One of the oddities of the so-called "retail apocalypse" is that no major department-store chain has filed for bankruptcy protection since the Great Recession. Profitability has been squeezed across the whole sector, but department stores have survived through a combination of deep cost cuts and asset sales.
However, for the worst-performing department-store operators, even the most heroic turnaround efforts are doomed to fail eventually. Bon-Ton Stores (NASDAQ: BONT), for one, could soon run out of options for avoiding bankruptcy. If it goes out of business, that could provide a vital sales boost for competitors including Macy's (NYSE: M) and J.C. Penney (NYSE: JCP).
Bon-Ton's financial position is awful
During the first half of 2017, Bon-Ton posted dreadful sales results, even by department-store standards. Comparable-store sales plunged 8.8% in the first quarter and 6.1% in the second quarter. For comparison, comp sales declined 3.6% at Macy's and 2.4% at J.C. Penney during the first half of the year.
Meanwhile, Bon-Ton is losing gobs of money. The main measure of profitability the company uses is adjusted earnings before interest, taxes, depreciation, and amortization (EBITDA), because it's consistently unprofitable under standard accounting rules.
Bon-Ton has been consistently unprofitable in recent years.

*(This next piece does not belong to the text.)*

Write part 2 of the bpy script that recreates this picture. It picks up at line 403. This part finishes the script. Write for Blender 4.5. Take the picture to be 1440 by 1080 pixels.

Image source: Bon-Ton Stores.
Even the adjusted EBITDA statistics are ugly, at negative-$15.6 million in Q1 and $9.1 million in Q2. Bon-Ton only avoided a second straight quarter of negative adjusted EBITDA in Q2 because of $7.8 million in real estate gains and $4.6 million of income from gift card breakage, the latter referring to a change in Bon-Ton's estimates of how many gift cards will go unused.
Lastly, Bon-Ton's balance sheet is in utter disrepair. The company ended the second quarter with nearly $1 billion of debt and capital lease obligations, but just $6 million of cash on hand. The crippling debt load means Bon-Ton has to pay over $75 million annually in interest. It has only managed to make those payments by cutting capital spending to the bone.
Vendors are getting skittish
Because of Bon-Ton's plunging sales and terrible balance sheet, vendors are starting to get nervous about whether they'll get paid. As a result, some have cut back on shipments to Bon-Ton or demanded cash on delivery. It's no fluke that accounts payable -- the amount owed to suppliers -- declined 17% year over year as of late July.
This is a huge problem, as inventory shortages could quickly put Bon-Ton in a death spiral. The company has been doing its best to raise cash. In September, it sold a store in Minnesota for $18.9 million and leased it back from the buyer. Last month, it amended its credit line to provide additional access to cash on a short-term basis.